• _Data section_:
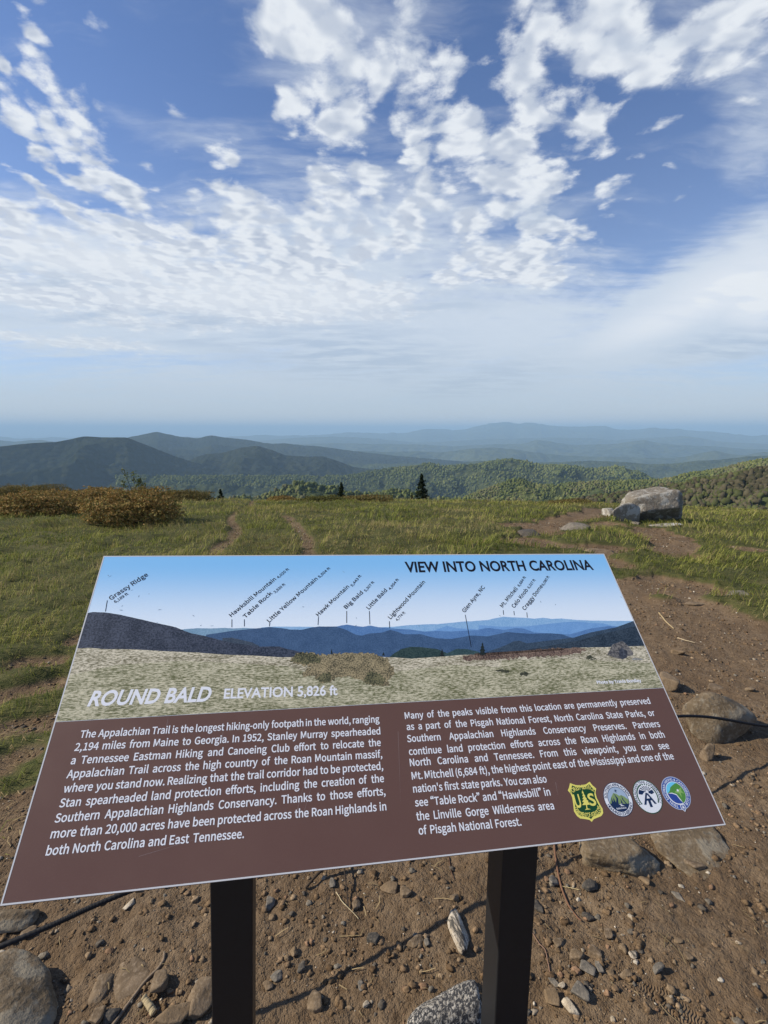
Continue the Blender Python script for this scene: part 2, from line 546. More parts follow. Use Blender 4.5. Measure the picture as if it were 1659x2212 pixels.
def build_ground():
    ys = np.concatenate([np.linspace(-4, .6, 24), np.linspace(.62, 3.2, 230), 3.2 * np.exp(np.linspace(0.006, math.log(420 / 3.2), 430))])
    ts = np.linspace(-1, 1, 860)
    ts = np.sign(ts) * (0.55 * np.abs(ts) + 0.45 * np.abs(ts) ** 3) * 1.5
    Yg, T = np.meshgrid(ys, ts, indexing='ij')
    Xg = T * (np.maximum(Yg, 0) * 1.0 + 3.0)
    s = soil(Xg, Yg)
    Zg = h_full(Xg, Yg, s)
    V = np.stack([Xg, Yg, Zg], -1).reshape(-1, 3)
    o = np_mesh('ground', V, grid_faces(len(ys), len(ts)), ground_material(), attrs={'soil': s.ravel()})
    tag(o, kind='structure')
    # the valley floor far below reaches to the horizon
    m, t, b = mat_new('valley_forest', 1.0, 0.0)
    tc = t.new('ShaderNodeTexCoord')
    n = t.noise(tc.outputs['Object'], .0016, 6, .65)
    t.put(b.inputs['Base Color'], t.mix(t.ramp(n, .4, .7), (.03, .045, .016), (.08, .09, .035)))
    R = 95000
    o = np_mesh('valley', [(-R, -4000, -950), (R, -4000, -950), (R, R, -950), (-R, R, -950)], [[(0, 1, 2, 3)]], m, smooth=False)
    tag(o, kind='structure')


build_ground()


# ------------------------------------------------------------------ mountains
def forest_mat(name, c0, c1, c2, scale, bumpd):
    m, t, b = mat_new(name, 1.0, 0.0)
    tc = t.new('ShaderNodeTexCoord')
    P = tc.outputs['Object']
    n1 = t.noise(P, scale * .09, 5, .6)
    n2 = t.noise(P, scale, 3, .6)
    v = t.vor(P, scale * .8, out=0)
    c = t.mix(t.ramp(n1, .35, .65), c0, c1)
    c = t.mix(t.ramp(n2, .45, .75, 0, .7), c, c2)
    t.put(b.inputs['Base Color'], c)
    hgt = t.math('SUBTRACT', t.math('MULTIPLY', n2, .6), v)
    bump(t, b, hgt, 1.0, bumpd)
    return m


RIDGES = {}


def ridge(key, D, pts, L, drop, amp, wl, mat, rows=70, step=2.2, skew=0.0, lo=-260, hi=1920, rough=0.0, back=0.35):
    pts = np.array(pts, float)
    lo, hi = max(lo, pts[0, 0] - 500), min(hi, pts[-1, 0] + 500)
    xs = np.arange(lo, hi, step)
    yd = np.interp(xs, pts[:, 0], pts[:, 1])
    # soften the corners of the measured skyline, then give it a natural tremble
    k = np.ones(7) / 7
    yd = np.convolve(np.pad(yd, 3, mode='edge'), k, 'valid')
    rx = (xs - CX)
    uy = CY - yd
    ry = uy * math.sin(PITCH) + FPX * math.cos(PITCH)
    rz = uy * math.cos(PITCH) - FPX * math.sin(PITCH)
    hl = np.hypot(rx, ry)
    te = rz / hl
    dx, dy = rx / hl, ry / hl
    Dd = D * (1 + skew * (xs - CX) / 829.0)
    zc = CAM[2] + Dd * te
    zc = zc + rough * fbm(dx * Dd / (wl * .12), dy * Dd / (wl * .12), octv=4, gain=.6, seed=11)
    ff = np.linspace(0, 1, rows) ** 1.35
    fb = np.linspace(0, 1, 8)[1:]
    R = np.concatenate([(Dd[None, :] + fb[::-1, None] * L * back), Dd[None, :] - ff[:, None] * np.minimum(L, Dd * .8)[None, :]])
    X, Y = dx[None, :] * R, dy[None, :] * R
    fall = np.concatenate([fb[::-1] * drop * .8, (ff ** 0.9) * drop])[:, None]
    env = np.concatenate([fb[::-1], np.clip(ff * 5, 0, 1) * (1 - .3 * ff)])[:, None]
    sp = fbm(X / wl, Y / wl, octv=5, gain=.5, seed=int(D) % 97)
    spur = 1 - 2 * np.abs(sp) * 2.2
    Z = zc[None, :] - fall * (1 + .5 * fbm(X / (wl * 2.5), Y / (wl * 2.5), octv=2, seed=8)) + env * amp * (spur - .8)
    view = CAM[2] + te[None, :] * R - 0.0004 * R
    Z[8 - 1:] = np.where(np.arange(rows)[:, None] > 0, np.minimum(Z[7:], view[7:]), Z[7:])
    Z = np.maximum(Z, -965.0)
    V = np.stack([X, Y, Z], -1).reshape(-1, 3)
    o = np_mesh('hills', V, grid_faces(R.shape[0], len(xs))[:, ::-1], mat)
    tag(o, kind='structure')
    RIDGES[key] = (X, Y, Z, xs)
    return o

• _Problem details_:
Make an exact copy of all the material, but keep the pictures out of it.

• _Exercise response_:
Continue the Blender Python script for this scene: part 2, from line 546. More parts follow. Use Blender 4.5. Measure the picture as if it were 1659x2212 pixels.
def build_ground():
    ys = np.concatenate([np.linspace(-4, .6, 24), np.linspace(.62, 3.2, 230), 3.2 * np.exp(np.linspace(0.006, math.log(420 / 3.2), 430))])
    ts = np.linspace(-1, 1, 860)
    ts = np.sign(ts) * (0.55 * np.abs(ts) + 0.45 * np.abs(ts) ** 3) * 1.5
    Yg, T = np.meshgrid(ys, ts, indexing='ij')
    Xg = T * (np.maximum(Yg, 0) * 1.0 + 3.0)
    s = soil(Xg, Yg)
    Zg = h_full(Xg, Yg, s)
    V = np.stack([Xg, Yg, Zg], -1).reshape(-1, 3)
    o = np_mesh('ground', V, grid_faces(len(ys), len(ts)), ground_material(), attrs={'soil': s.ravel()})
    tag(o, kind='structure')
    # the valley floor far below reaches to the horizon
    m, t, b = mat_new('valley_forest', 1.0, 0.0)
    tc = t.new('ShaderNodeTexCoord')
    n = t.noise(tc.outputs['Object'], .0016, 6, .65)
    t.put(b.inputs['Base Color'], t.mix(t.ramp(n, .4, .7), (.03, .045, .016), (.08, .09, .035)))
    R = 95000
    o = np_mesh('valley', [(-R, -4000, -950), (R, -4000, -950), (R, R, -950), (-R, R, -950)], [[(0, 1, 2, 3)]], m, smooth=False)
    tag(o, kind='structure')


build_ground()


# ------------------------------------------------------------------ mountains
def forest_mat(name, c0, c1, c2, scale, bumpd):
    m, t, b = mat_new(name, 1.0, 0.0)
    tc = t.new('ShaderNodeTexCoord')
    P = tc.outputs['Object']
    n1 = t.noise(P, scale * .09, 5, .6)
    n2 = t.noise(P, scale, 3, .6)
    v = t.vor(P, scale * .8, out=0)
    c = t.mix(t.ramp(n1, .35, .65), c0, c1)
    c = t.mix(t.ramp(n2, .45, .75, 0, .7), c, c2)
    t.put(b.inputs['Base Color'], c)
    hgt = t.math('SUBTRACT', t.math('MULTIPLY', n2, .6), v)
    bump(t, b, hgt, 1.0, bumpd)
    return m


RIDGES = {}


def ridge(key, D, pts, L, drop, amp, wl, mat, rows=70, step=2.2, skew=0.0, lo=-260, hi=1920, rough=0.0, back=0.35):
    pts = np.array(pts, float)
    lo, hi = max(lo, pts[0, 0] - 500), min(hi, pts[-1, 0] + 500)
    xs = np.arange(lo, hi, step)
    yd = np.interp(xs, pts[:, 0], pts[:, 1])
    # soften the corners of the measured skyline, then give it a natural tremble
    k = np.ones(7) / 7
    yd = np.convolve(np.pad(yd, 3, mode='edge'), k, 'valid')
    rx = (xs - CX)
    uy = CY - yd
    ry = uy * math.sin(PITCH) + FPX * math.cos(PITCH)
    rz = uy * math.cos(PITCH) - FPX * math.sin(PITCH)
    hl = np.hypot(rx, ry)
    te = rz / hl
    dx, dy = rx / hl, ry / hl
    Dd = D * (1 + skew * (xs - CX) / 829.0)
    zc = CAM[2] + Dd * te
    zc = zc + rough * fbm(dx * Dd / (wl * .12), dy * Dd / (wl * .12), octv=4, gain=.6, seed=11)
    ff = np.linspace(0, 1, rows) ** 1.35
    fb = np.linspace(0, 1, 8)[1:]
    R = np.concatenate([(Dd[None, :] + fb[::-1, None] * L * back), Dd[None, :] - ff[:, None] * np.minimum(L, Dd * .8)[None, :]])
    X, Y = dx[None, :] * R, dy[None, :] * R
    fall = np.concatenate([fb[::-1] * drop * .8, (ff ** 0.9) * drop])[:, None]
    env = np.concatenate([fb[::-1], np.clip(ff * 5, 0, 1) * (1 - .3 * ff)])[:, None]
    sp = fbm(X / wl, Y / wl, octv=5, gain=.5, seed=int(D) % 97)
    spur = 1 - 2 * np.abs(sp) * 2.2
    Z = zc[None, :] - fall * (1 + .5 * fbm(X / (wl * 2.5), Y / (wl * 2.5), octv=2, seed=8)) + env * amp * (spur - .8)
    view = CAM[2] + te[None, :] * R - 0.0004 * R
    Z[8 - 1:] = np.where(np.arange(rows)[:, None] > 0, np.minimum(Z[7:], view[7:]), Z[7:])
    Z = np.maximum(Z, -965.0)
    V = np.stack([X, Y, Z], -1).reshape(-1, 3)
    o = np_mesh('hills', V, grid_faces(R.shape[0], len(xs))[:, ::-1], mat)
    tag(o, kind='structure')
    RIDGES[key] = (X, Y, Z, xs)
    return o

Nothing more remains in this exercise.